I've been studying both Bruce and Stan's notes on FUNLOCK and thought
I'd toss in my $.02 worth in the ring.....(kinda long...)
 
On MPE-V systems it really made a lot of sense for the FUNLOCK to post the
changes to disc.  Primarily because the premise behind setting-up a file
for locking was it was being shared amoung different processes yet the
file's buffers were local to each process.  Given that, once a process was
finished and issued an unlock, for the other processes sharing the file to
obtain that same update it was necessary to post the changes to disc from
the process's local buffers.  This wasn't really that noticeable on these
buffered files for there was a 'dirty' bit in the buffers which indicated
which file blocks had changed.  The file system only had to post back to
disc those blocks whose 'dirty' bit was on, signaling only these blocks
had been changed and needed to be updated.
 
Now, my knowledge of what internally happens with mapped files is weak, so
I may be off in the weeds.  But it seems to me that mapped files can be
somewhat viewed the same as processes sharing a memory data segment.  In
this case, each process essentially has access to the same space and
therefore immediately 'sees' any updates placed in the file by other
processes.  The issue here is the file system also is charged with keeping
the disc copy of the file current with the memory copy.  This is a one of
the features of mapped files.  Based upon the previous thread on this, it
seems to achieve this by always posting the entire memory copy of the file
to disc upon an FUNLOCK.
 
I believe that without FUNLOCK, the file system posts the mapped file back
to disc in background, without impeding the process.  This is probably
why using a separate mechanism for managing file contention (file or RIN)

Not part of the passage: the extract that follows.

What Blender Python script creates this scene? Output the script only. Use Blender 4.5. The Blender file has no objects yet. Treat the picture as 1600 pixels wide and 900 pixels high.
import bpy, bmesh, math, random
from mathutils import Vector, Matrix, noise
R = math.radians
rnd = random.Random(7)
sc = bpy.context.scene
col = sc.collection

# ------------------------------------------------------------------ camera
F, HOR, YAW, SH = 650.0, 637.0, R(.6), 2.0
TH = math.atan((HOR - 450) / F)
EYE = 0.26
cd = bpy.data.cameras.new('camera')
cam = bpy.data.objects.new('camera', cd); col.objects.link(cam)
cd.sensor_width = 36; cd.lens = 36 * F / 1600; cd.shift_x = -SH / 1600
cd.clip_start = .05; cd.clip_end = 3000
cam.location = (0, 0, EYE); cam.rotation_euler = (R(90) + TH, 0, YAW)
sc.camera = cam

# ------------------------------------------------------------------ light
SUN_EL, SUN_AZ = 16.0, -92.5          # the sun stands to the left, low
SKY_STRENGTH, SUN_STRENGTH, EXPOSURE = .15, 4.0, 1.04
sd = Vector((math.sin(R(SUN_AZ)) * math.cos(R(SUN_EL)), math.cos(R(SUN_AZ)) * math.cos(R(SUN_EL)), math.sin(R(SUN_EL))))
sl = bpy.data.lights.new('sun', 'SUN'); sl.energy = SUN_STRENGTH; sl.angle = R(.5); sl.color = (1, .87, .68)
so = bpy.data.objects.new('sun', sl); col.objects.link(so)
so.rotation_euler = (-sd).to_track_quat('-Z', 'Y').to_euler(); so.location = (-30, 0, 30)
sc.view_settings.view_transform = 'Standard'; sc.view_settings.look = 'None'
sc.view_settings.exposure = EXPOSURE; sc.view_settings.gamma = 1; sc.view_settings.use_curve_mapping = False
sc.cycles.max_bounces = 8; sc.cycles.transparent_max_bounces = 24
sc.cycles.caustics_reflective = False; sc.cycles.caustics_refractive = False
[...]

gets the same results without the performance impact caused by the posting
of the entire file. But what would happen if a system failure occurs?
It would seem that there is a risk one would not know if it was only the
last transaction that was not updated to disc or several transactions due
to the background posting as opposed to immediate posting.  I guess this
risk is a design decision based upon the critical nature of the application.
Obviously one could periodically issue an FLOCK/FUNLOCK/FCONTROL against the
file to ensure it gets posted to disc at various points in the process....
 
I believe Stan's contention is that FUNLOCK shouldn't do the posting.
Instead FCONTROL/FCLOSE should force the flush to disc.  If a background
posting goes on, so what....as long as the user isn't forced to wait.  But
all this ties back to the intent/design of mapped files and if this was
considered and the reasons for the decision for the current approach.
 
So I agree with Bruce's thoughts yet I also agree with Stan's premise as
it relates to the performance problems.  However, I'm wondering if both
needs can be met with some form of the old 'dirty' bit which allow the
file system to only post to disc the dirty memory pages instead of the
entire file?  I'm not sure what this might all mean to the file system
and how it would affect the attributes of mapped files.  Perhaps someone
from CSY can/will comment.....
 
 
Managing Access Contention
--------------------------
 
If indeed one's design can tolerate the background posting or final posting
upon FCLOSE, and the design issue is managing contention, certainly using
other methods to control access makes alot of sense.  If all access is
local to the same user using different, concurrent processes, I would agree
that local RINS are a good mechanism.  On the other hand, if different users
are doing concurrent access, FLOCK/FUNLOCK of a separate, small (1 record)
file works well.
 
However, if it is necessary to manage concurrent access to different portions
of the file there are several methods which come to mind.  One involes using
Global RINs, acquiring one for each portion of the file.  However, one does
not have a choice as to the RIN number one gets.  So one would also have to
setup a side-file with the RIN numbers and then program the application to
obtain the RINs from this file and use them based upon their logical
assignment.
 
Another obvious approach would be to have a number of separate 'lock' files
and use these to denote separate areas in the main file, performing FLOCK and
FUNLOCKs on them to manage contention.
 
Over the years I've used another technique which doesn't add the additional
files nor does it have the problems of acquiring Global RINs, (especially
when a system has exhausted their configured limit and a 'reload' was
needed to expand the table!)  When I couldn't obtain any more Global RINs
without a reload to expand the table, I programmatically acquired some
additional 'file' RINs using 'ALLORIN' and tablized them so all users
would be able to share them.  Then, the 'RLOCK/RUNLOCK' procedures were used
to do the locking.  These RINs where then released when the last application
user exited or were released automatically should there be a system failure
(heaven forbid!).
 
The next time I needed this type of function I decided it was too much
bother to setup mechanisms to share the RIN ids.  So instead I decided to
setup my own 'RIN table' and use the procedures 'OBTAIN/RELEASE'.  In this
case, I didn't have to worry about tracking RIN numbers, for I could simply
assign them myself.
 
These last 2 techniques using multiple 'file' RINs or setting up one's own
RIN table both require the use of PM coding techniques and are probably
beyond the need of most applications.  In my case, we were working with
a fairly critical process involving interfaces to process control systems
where timing of data and concurrent access were important.  Also, with all
the PM coding, these methods made more sense at the time.....
 
For those who aren't interested in all this I apologize for rambling so
long.  On the other hand, my notions as to mapped files, etc. may be
completely out in space so those more knowledgable please don't be too hard
on me....  :->
 
-- Jerry (still learning MPE/iX Internals...) Fochtman